Some municipal distributors have indicated that they may develop their own versions of Virtual Wheeling or enhance traditional wheeling frameworks once metering and billing systems are upgraded. The Enerweb platform will not directly manage municipal billing, but its design must anticipate the likelihood of multiple interacting wheeling regimes across the country.

A TRANSITIONAL STEP TOWARD A COMPETITIVE ELECTRICITY MARKET
The awarding of the Enerweb contract provides the clearest signal yet that Eskom intends Virtual Wheeling to form part of the transitional architecture leading to the future wholesale market envisaged under the national electricity-market reform programme. The transitional first phase of the South African Wholesale Electricity Market is planned to “go-live” on 1 April 2026, subject to completion of the Market Code and supporting regulations.

In that context, Virtual Wheeling serves both an immediate practical function – allowing customers to access private renewable generation despite grid and rooftop space constraints – and a longer-term institutional function as a stepping stone toward market-based dispatch and competitive procurement.

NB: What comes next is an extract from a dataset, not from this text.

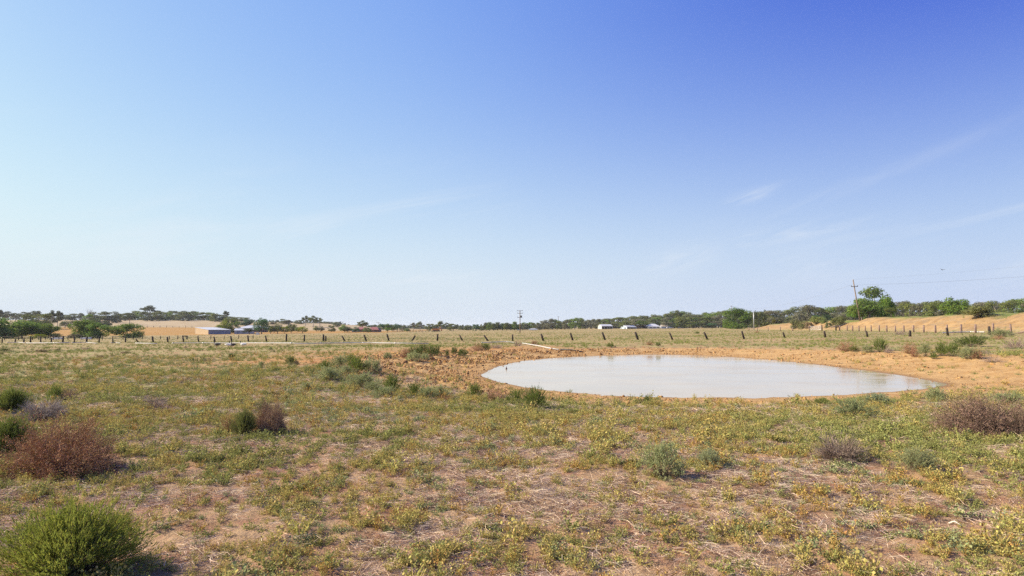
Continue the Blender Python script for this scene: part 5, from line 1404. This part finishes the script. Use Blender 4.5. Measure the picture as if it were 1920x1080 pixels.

The Enerweb platform, therefore, is not merely a wheeling tool but an early building block in the country’s emerging market infrastructure.

LOOKING AHEAD
With NERSA’s public hearings on trading rules scheduled for January 2026, and final rules expected by the end of the first quarter of 2026, a clearer regulatory foundation for electricity trading is finally coming into view.

Once those rules are in place, traders are expected to be allowed to join Virtual Wheeling, significantly enlarging the market and enabling sophisticated portfolio-based procurement that could eventually rival the traditional contractual structure of the public Renewable Energy IPP Procurement Programme.

Eskom’s appointment of Enerweb marks an important milestone on that path. If successfully implemented, the Virtual Wheeling platform may become one of the most consequential enabling technologies in South Africa’s electricity reform journey, bridging a messy present and an uncertain but potentially transformative competitive future.